• **EXERCISE MATERIAL**

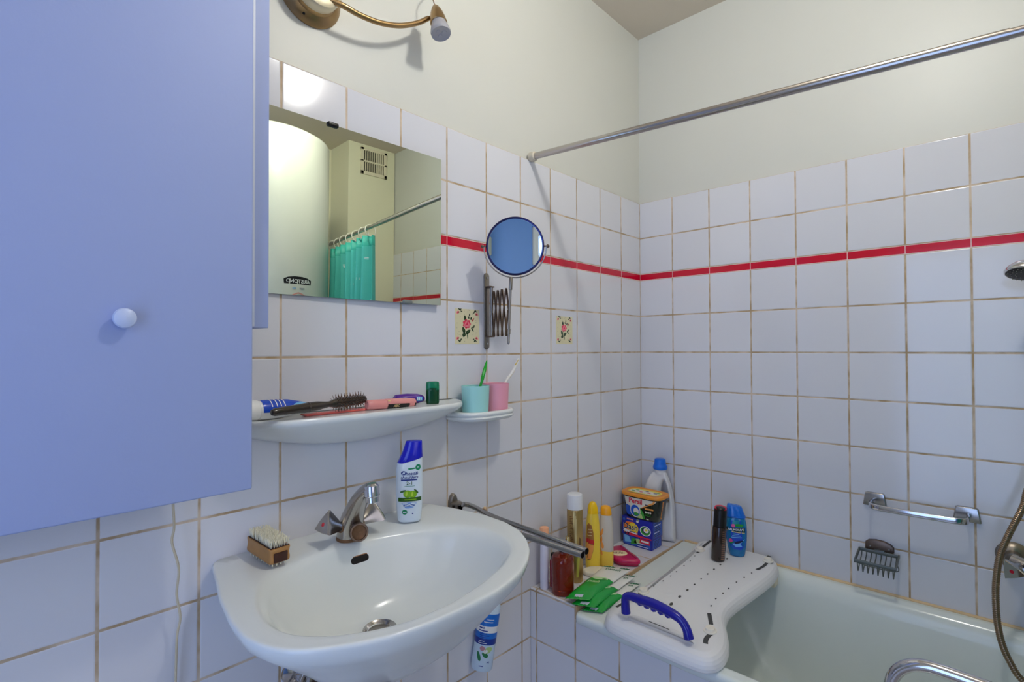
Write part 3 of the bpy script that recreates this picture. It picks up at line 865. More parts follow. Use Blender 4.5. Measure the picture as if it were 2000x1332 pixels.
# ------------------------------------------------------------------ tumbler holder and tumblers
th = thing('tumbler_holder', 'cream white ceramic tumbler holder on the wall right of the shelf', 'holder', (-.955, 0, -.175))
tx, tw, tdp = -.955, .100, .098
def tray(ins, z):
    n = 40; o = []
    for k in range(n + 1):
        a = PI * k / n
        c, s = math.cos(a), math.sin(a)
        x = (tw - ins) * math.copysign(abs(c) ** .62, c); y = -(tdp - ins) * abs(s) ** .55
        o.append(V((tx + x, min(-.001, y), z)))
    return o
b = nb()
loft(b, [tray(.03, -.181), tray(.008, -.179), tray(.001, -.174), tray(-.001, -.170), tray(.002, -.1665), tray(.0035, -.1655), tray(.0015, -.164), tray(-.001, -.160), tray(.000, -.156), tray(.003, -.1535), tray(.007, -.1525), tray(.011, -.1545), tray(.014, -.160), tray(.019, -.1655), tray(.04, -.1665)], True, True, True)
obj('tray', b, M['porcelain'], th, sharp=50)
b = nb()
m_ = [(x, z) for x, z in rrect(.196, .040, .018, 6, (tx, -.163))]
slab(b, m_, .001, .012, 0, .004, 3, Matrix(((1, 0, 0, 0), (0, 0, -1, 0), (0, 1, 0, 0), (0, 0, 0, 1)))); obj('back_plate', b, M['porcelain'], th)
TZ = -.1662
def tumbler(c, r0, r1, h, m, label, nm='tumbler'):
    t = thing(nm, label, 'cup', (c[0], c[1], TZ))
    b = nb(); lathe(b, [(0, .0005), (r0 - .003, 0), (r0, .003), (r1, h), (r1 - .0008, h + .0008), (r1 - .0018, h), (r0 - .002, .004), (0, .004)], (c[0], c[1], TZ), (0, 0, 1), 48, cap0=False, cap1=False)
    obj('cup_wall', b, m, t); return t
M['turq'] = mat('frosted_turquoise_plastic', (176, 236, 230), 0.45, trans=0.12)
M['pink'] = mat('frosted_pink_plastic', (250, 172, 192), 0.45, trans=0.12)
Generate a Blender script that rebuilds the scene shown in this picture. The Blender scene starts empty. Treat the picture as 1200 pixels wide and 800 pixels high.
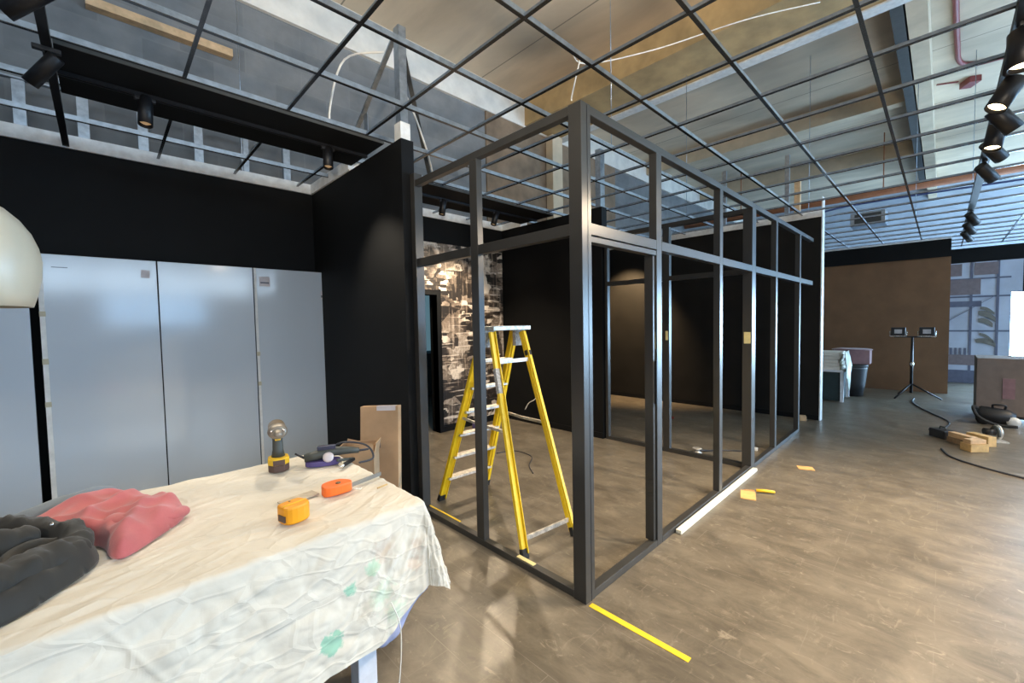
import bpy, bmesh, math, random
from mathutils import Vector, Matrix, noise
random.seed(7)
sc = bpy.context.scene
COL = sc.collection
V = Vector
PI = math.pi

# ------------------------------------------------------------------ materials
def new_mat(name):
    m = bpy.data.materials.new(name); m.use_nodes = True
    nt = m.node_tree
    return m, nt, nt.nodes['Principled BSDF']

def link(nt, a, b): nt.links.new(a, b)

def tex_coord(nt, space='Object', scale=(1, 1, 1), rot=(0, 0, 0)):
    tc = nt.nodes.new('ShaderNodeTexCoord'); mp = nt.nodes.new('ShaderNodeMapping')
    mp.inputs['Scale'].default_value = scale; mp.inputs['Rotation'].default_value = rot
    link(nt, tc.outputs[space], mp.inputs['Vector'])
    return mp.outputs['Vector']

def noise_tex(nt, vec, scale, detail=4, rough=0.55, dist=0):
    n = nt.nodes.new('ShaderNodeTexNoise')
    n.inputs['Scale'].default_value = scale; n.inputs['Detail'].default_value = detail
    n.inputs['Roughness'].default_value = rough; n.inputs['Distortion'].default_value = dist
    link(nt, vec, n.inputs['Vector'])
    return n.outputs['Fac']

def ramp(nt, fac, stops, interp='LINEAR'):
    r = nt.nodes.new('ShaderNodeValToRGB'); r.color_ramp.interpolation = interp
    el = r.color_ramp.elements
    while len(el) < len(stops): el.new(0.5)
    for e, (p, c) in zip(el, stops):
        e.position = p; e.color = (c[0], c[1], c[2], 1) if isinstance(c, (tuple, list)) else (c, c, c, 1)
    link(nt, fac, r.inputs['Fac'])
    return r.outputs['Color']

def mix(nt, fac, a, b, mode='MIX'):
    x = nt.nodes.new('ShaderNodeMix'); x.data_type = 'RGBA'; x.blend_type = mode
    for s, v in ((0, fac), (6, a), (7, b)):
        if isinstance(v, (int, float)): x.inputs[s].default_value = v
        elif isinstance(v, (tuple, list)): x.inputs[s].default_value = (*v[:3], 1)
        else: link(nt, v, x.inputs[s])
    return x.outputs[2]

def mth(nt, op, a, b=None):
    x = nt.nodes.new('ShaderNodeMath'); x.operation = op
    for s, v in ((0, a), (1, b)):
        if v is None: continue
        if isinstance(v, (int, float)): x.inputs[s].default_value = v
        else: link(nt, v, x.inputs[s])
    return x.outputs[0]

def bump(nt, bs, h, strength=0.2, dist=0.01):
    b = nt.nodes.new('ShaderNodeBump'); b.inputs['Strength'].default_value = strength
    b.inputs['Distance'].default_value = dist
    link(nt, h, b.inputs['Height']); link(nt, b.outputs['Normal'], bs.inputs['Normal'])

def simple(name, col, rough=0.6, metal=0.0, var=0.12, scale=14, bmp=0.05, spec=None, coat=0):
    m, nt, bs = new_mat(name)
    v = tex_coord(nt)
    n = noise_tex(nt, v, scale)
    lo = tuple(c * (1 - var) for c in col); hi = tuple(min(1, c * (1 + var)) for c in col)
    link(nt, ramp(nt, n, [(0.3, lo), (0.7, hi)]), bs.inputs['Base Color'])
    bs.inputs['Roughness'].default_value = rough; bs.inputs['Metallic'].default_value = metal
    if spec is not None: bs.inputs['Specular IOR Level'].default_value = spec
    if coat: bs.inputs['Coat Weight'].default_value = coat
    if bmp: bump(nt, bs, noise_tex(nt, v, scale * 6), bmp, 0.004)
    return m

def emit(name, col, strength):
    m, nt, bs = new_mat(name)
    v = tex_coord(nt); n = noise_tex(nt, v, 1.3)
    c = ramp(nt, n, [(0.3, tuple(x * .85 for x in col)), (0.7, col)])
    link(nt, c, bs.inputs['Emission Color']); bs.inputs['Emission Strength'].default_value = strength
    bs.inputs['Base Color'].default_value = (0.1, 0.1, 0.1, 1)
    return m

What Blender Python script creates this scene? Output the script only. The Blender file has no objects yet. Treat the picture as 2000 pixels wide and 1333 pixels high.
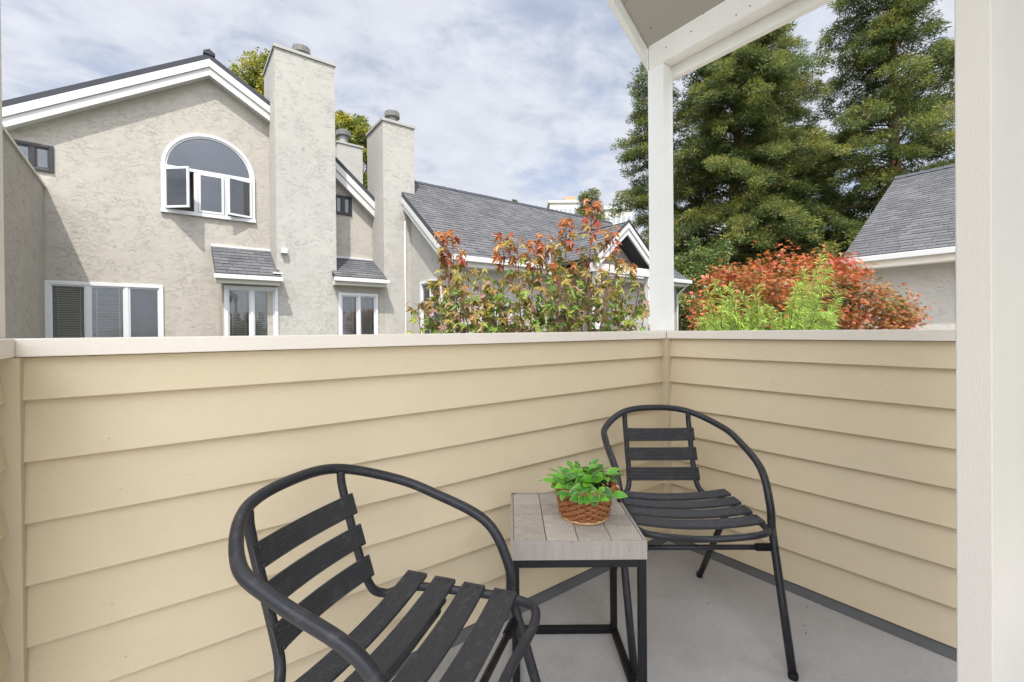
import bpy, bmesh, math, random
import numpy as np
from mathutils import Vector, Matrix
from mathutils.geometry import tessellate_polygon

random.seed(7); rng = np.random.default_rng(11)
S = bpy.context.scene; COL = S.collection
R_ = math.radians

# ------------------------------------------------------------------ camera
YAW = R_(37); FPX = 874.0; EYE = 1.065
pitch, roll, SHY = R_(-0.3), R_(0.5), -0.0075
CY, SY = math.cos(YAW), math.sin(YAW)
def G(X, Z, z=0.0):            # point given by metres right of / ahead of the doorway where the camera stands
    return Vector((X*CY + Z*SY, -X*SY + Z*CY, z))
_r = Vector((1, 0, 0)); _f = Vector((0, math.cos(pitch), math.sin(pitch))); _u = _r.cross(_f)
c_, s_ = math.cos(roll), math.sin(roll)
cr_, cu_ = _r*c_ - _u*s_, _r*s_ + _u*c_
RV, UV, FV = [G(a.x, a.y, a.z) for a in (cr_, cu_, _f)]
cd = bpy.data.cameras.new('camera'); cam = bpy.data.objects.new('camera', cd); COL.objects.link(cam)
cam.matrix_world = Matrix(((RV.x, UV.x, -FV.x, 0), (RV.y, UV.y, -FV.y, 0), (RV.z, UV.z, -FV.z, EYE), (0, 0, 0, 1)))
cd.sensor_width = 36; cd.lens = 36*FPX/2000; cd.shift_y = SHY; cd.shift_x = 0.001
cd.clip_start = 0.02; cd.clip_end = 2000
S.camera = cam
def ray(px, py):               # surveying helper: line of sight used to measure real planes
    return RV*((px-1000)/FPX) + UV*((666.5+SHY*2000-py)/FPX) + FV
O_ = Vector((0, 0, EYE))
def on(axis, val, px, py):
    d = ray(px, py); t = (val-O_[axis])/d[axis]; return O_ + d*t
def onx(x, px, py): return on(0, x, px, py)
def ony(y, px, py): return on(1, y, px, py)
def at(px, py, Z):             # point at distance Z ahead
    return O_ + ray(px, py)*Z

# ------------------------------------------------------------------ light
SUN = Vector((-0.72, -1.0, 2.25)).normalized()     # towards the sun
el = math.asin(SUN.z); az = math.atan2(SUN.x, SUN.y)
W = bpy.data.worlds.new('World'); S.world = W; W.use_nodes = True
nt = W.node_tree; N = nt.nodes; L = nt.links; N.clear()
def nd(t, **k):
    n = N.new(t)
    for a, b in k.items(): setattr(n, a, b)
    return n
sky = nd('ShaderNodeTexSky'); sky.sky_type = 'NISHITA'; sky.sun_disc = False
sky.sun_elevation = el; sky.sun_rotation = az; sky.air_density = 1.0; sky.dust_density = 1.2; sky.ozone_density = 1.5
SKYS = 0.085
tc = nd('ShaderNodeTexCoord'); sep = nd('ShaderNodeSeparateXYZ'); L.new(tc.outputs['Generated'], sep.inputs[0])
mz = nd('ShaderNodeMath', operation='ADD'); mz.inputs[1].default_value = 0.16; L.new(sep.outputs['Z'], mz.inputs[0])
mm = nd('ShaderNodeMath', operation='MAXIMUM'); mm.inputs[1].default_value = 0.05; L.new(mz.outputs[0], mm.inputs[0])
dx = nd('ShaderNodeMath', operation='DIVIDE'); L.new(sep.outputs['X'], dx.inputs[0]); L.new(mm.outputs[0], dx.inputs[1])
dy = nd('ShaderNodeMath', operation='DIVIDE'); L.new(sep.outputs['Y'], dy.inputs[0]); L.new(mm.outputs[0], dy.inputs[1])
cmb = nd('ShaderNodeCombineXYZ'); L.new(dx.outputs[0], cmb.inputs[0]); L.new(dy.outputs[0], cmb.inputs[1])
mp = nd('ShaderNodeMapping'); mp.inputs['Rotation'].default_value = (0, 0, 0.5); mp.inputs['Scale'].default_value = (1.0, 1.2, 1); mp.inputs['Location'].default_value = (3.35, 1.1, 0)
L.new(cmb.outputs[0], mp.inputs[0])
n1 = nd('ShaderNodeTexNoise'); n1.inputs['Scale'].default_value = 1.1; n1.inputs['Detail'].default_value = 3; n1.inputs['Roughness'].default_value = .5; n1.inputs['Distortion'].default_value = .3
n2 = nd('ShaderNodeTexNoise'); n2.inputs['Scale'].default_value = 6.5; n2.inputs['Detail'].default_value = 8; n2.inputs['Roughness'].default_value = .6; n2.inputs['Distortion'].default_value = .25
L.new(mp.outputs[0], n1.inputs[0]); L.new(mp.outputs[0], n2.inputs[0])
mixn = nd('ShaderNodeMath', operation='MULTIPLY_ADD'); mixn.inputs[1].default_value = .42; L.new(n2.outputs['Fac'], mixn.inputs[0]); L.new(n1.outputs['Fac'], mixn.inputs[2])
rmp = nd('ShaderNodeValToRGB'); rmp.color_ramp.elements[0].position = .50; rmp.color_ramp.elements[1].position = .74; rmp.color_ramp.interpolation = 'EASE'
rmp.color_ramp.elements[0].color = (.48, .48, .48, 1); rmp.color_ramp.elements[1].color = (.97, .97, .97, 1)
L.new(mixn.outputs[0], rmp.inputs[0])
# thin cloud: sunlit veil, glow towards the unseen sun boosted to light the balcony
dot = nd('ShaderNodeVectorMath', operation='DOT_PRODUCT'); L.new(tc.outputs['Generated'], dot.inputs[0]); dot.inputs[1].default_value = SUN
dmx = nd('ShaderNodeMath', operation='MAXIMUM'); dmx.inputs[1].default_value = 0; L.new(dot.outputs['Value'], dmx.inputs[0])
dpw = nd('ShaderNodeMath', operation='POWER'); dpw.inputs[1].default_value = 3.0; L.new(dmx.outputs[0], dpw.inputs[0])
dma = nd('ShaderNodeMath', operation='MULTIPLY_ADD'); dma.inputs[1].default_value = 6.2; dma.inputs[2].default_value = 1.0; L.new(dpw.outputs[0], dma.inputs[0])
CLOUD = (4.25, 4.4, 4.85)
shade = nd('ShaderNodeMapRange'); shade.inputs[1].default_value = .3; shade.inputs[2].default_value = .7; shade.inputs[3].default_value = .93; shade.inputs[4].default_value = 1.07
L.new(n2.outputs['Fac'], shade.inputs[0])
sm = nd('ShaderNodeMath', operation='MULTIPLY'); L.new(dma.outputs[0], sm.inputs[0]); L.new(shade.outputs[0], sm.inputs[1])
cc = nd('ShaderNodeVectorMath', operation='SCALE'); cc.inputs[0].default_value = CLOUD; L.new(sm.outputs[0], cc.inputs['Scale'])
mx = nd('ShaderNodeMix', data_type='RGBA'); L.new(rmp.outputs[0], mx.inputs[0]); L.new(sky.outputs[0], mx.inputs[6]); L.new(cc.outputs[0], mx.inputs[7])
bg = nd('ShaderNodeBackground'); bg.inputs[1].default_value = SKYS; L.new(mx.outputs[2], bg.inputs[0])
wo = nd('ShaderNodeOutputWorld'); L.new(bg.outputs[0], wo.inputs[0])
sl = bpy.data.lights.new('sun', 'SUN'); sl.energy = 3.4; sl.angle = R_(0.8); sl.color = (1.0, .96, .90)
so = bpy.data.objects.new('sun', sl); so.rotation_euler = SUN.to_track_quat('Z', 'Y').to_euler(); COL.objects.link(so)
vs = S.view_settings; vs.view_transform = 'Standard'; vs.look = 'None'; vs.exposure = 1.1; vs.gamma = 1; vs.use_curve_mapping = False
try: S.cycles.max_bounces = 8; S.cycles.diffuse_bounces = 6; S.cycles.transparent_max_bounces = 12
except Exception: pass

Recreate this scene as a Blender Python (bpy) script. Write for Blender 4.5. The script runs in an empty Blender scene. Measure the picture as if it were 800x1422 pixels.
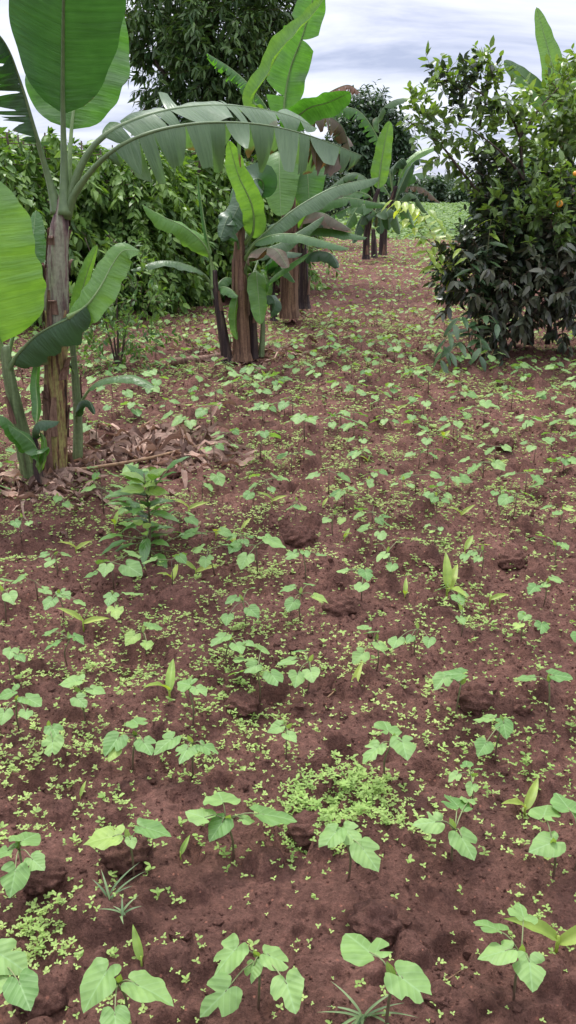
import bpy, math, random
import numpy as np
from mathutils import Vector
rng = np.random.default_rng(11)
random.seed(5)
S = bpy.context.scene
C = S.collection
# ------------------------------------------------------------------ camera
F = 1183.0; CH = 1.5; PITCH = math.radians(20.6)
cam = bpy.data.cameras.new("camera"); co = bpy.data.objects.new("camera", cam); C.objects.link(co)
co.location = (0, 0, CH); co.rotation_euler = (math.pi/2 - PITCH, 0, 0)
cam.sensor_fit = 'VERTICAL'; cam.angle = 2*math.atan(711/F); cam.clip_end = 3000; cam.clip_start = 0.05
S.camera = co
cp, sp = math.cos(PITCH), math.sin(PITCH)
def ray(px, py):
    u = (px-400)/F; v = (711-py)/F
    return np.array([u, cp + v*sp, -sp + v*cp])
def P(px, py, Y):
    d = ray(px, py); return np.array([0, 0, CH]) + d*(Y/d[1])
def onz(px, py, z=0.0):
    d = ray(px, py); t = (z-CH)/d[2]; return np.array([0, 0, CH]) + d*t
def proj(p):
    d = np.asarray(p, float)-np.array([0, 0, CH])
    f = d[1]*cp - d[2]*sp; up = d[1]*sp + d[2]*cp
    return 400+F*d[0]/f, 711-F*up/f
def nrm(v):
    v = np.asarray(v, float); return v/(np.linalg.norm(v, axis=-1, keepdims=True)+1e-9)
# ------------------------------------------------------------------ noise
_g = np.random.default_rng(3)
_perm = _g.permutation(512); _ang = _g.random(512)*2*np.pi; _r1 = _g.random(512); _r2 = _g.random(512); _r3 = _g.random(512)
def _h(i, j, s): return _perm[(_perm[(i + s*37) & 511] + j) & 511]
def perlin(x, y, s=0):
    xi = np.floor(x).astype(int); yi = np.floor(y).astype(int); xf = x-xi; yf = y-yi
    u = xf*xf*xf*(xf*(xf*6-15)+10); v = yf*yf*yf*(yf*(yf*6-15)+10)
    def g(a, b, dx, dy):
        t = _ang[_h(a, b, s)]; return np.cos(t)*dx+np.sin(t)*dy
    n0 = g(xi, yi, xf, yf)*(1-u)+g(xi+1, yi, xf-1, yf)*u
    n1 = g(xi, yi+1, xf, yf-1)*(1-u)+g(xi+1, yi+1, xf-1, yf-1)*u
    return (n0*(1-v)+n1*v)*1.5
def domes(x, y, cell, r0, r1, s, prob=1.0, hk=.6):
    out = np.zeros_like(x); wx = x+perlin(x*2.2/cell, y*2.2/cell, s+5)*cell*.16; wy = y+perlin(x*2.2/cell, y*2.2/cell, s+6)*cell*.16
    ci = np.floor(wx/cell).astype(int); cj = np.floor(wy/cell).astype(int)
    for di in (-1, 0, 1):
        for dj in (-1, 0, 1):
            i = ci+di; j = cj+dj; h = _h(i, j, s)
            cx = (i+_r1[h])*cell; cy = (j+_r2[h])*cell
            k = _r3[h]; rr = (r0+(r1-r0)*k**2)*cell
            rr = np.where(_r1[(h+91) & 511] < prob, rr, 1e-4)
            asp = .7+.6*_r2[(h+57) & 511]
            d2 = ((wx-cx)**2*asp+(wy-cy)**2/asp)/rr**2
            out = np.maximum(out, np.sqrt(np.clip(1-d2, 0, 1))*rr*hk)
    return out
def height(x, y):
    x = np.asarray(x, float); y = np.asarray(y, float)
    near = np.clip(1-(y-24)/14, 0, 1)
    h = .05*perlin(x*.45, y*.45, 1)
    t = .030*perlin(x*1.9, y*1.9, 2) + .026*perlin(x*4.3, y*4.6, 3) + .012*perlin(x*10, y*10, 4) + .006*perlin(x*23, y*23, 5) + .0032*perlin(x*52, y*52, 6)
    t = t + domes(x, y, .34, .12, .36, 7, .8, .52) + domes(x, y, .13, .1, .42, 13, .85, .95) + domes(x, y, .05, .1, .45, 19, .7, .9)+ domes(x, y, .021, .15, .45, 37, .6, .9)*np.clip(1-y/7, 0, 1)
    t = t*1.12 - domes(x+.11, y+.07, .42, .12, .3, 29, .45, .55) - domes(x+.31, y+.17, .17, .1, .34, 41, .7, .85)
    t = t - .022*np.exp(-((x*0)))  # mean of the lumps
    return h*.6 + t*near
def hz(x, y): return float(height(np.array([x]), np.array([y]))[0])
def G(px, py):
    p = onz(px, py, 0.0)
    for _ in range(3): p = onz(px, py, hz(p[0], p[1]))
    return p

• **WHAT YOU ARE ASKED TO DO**
Only the number is wanted: how many lines of these entries contain the string "scene"?

• **ANSWER FOR THE TASK**
6